In a nutshell: The User-Agent is a string of text in the HTTP header designed to identify what browser, device, and operating system the netizen is using to visit a website. Someone discovered that by turning this mechanism back to 2017, it’s possible to force YouTube to work on adblock-powered systems again.
YouTube recently started a new “experiment” to annoy users with adblock extensions on their browsers, trying to force a substantial number of them to either allow advertising on the site or pay for the YouTube Premium subscription. The experiment turned out to be an incredibly engaging incentive for finding even more ways to disable YouTube’s new anti-adblocker campaign.
We can confirm that the latest version of Mozilla Firefox along with the uBlock Origin extension work pretty well at hiding advertising on YouTube. According to a software engineer and “malware enthusiast” known as “Enderman” on Twitter/X, the same result can be achieved by changing the browser’s user-agent to “Windows Phone,” which is rather surprising, considering that the Windows Phone platform has been dead for at least six years.

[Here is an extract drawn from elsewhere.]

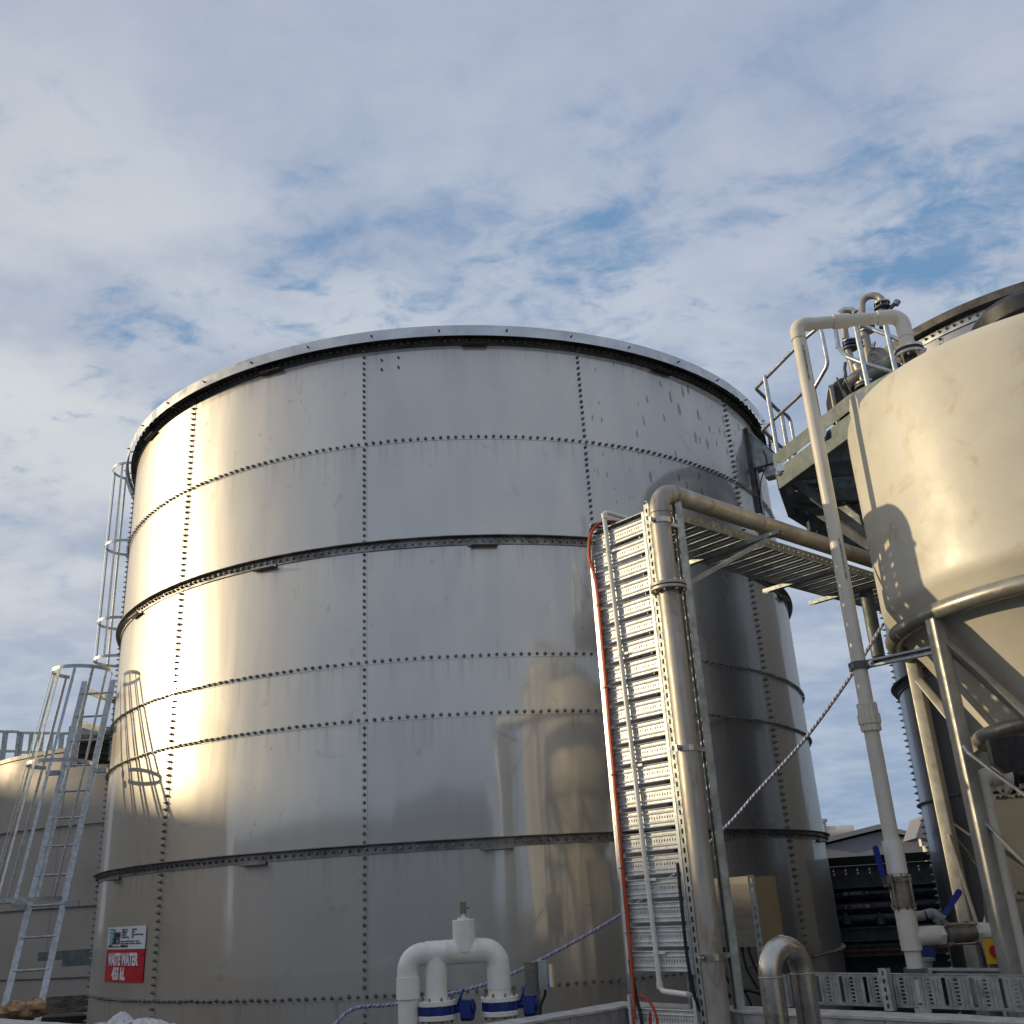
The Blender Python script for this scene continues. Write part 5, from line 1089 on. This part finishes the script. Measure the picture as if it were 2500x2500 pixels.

Microsoft officially pulled the plug on the company’s ill-fated mobile operating system in 2017, just three years after its original debut on the market. The inability to watch YouTube videos was always one of the biggest issues with the platform, as Google actively tried (and succeeded) to sabotage whatever “official” YouTube support Microsoft attempted to implement in the OS.
Now, Enderman confirmed that the Windows Phone can get its just revenge against Google and YouTube’s unwillingness to support the mobile platform. By employing a user-agent spoofer to change the browser’s identity to Windows Phone, ads are blocked again. The company states the ad-blockers violate YouTube’s Terms of Service, the software engineer remarked, but user-agent spoofers definitely don’t.
Agent spoofers are widely available on major web browsers, and Google is even providing its own official extension for Chrome. The extension is seemingly targeted at users sick of “some archaic site blocking” while visiting problematic websites, but it should work pretty well as a Windows Phone-powered anti-ad-blocker blocker as well.
While the user-agent spoofing trick seems to work for now, the future of advertising-free binge-watching on YouTube is always uncertain. Google could update its adblock-detecting techniques to counter Windows Phone’s sudden increase in popularity, or it could even decide to conclude its experiment without further pushing resourceful users to try new, creative ways to fight the renewed anti-adblocker effort.